Nous vous présentons ici des extraits du mémoire que le président et éditeur de La Presse et président de Gesca a livré, lundi, devant Mme Christine St-Pierre, ministre de la Culture, des Communications et de la Condition féminine, à l'occasion de sa consultation publique intitulée Pour une information au service de l'intérêt public.

En février 2001, témoignant devant la commission parlementaire de la culture, Gesca avait pris plusieurs engagements dans le cadre de l'acquisition des quotidiens Le Soleil à Québec, Le Droit dans l'Outaouais et Le Quotidien au Saguenay. Ces engagements comprenaient notamment de:

> reconnaître et favoriser l'indépendance des directions de l'information et des salles de rédaction;

> investir dans des contenus de qualité;

> et fournir au Conseil de presse du Québec les moyens de mieux remplir sa mission.

Dix ans plus tard, nous sommes fiers de pouvoir dire que malgré les crises financières et les mouvements de convergence, nous avons tenu chacun de ces engagements.

Des quotidiens de qualité

Ainsi, chaque quotidien de Gesca a conservé sa personnalité propre, sa salle de rédaction indépendante et a réussi à améliorer sensiblement ses contenus grâce à l'apport tangible des ressources journalistiques et financières de Gesca.

D'ailleurs, dans chacun de leurs marchés respectifs, nos salles de nouvelles sont les plus importantes en termes d'effectifs, ce qui fait de chacun de ces journaux un leader régional. Qui plus est, leur présence dans les régions qu'ils desservent participe significativement à rehausser la qualité de l'information locale, régionale et nationale.

Maintenir une saine distance entre l'industrie des médias et l'État

Dans la foulée du rapport Payette contenant les conclusions des travaux du Groupe de travail sur le journalisme et l'avenir de l'information au Québec, le ministère de la Culture, des Communications et de la Condition féminine invitait les médias à commenter l'éventualité de la mise en place d'un nouveau modèle de régulation des médias québécois. Ce nouveau modèle s'appuierait notamment sur une loi qui créerait un nouveau statut de journaliste professionnel.

À notre avis, le gouvernement fait fausse route, car nous estimons que les solutions aux divers défis rencontrés ces dernières années dans la sphère médiatique ne doivent pas passer par une intervention législative. Au contraire, le métier de journaliste doit être le plus possible affranchi de toute ingérence du pouvoir législatif. Cette saine distance entre les médias et l'État nous apparaît d'ailleurs comme un gage nécessaire au maintien de la liberté de la presse dans une société démocratique.

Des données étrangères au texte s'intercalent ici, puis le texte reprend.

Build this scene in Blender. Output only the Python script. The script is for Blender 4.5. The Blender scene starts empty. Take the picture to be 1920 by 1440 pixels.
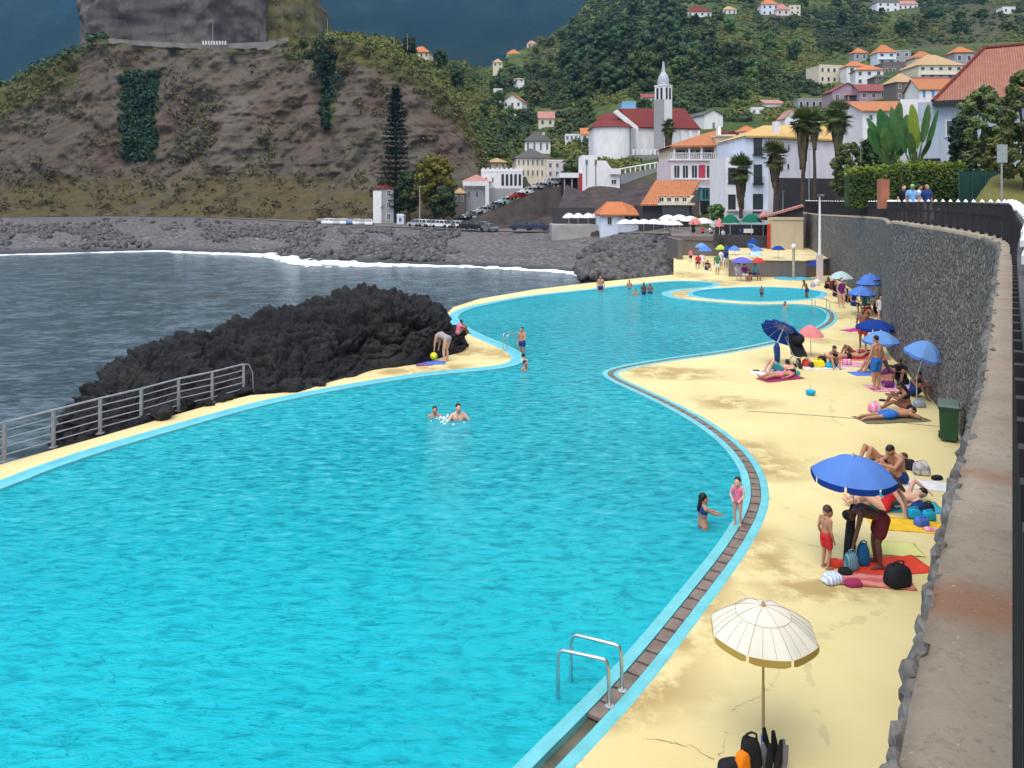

Aujourd'hui encore, Gesca et La Presse continuent de souhaiter que cette distance demeure et ne peuvent souscrire au fait que les débats actuels deviennent un motif pour affecter, voire amoindrir, cette indépendance essentielle des médias. Même avec des promesses d'un projet de loi limité, les intentions de base peuvent facilement être franchies par de nouvelles attentes qui pourraient rendre encore plus envahissante l'intervention du législatif dans le monde médiatique.

Dans ce contexte, Gesca et La Presse n'entendent pas changer leur orientation et appuyer la création d'un nouvel organisme qui viendrait ajouter une nouvelle couche de contrôle déontologique aux pratiques journalistiques. Cette nouvelle structure ne viendrait qu'alourdir encore plus le travail des médias en se superposant aux clauses professionnelles incluses dans les conventions collectives, au code déontologique de la Fédération professionnelle des journalistes du Québec et aux responsabilités définies par le Conseil de presse du Québec.

Nous avons d'ailleurs le plus grand respect pour le Conseil de presse du Québec, un organisme indépendant qui a pour mission de défendre le droit du public à l'information et de s'assurer que ses membres adhèrent aux valeurs éthiques et déontologiques de la profession journalistique. Depuis sa création au début des années 1970, La Presse a toujours soutenu avec vigueur l'existence de ce tribunal d'honneur et en a été un de ses principaux contributeurs financiers.

Nous sommes donc d'avis que face à certaines pratiques journalistiques comme celles qu'a récemment connues la Grande-Bretagne, il est préférable d'accroître le rôle et les pouvoirs des organismes de surveillance indépendants existants comme le Conseil de presse du Québec plutôt que de légiférer sur la question.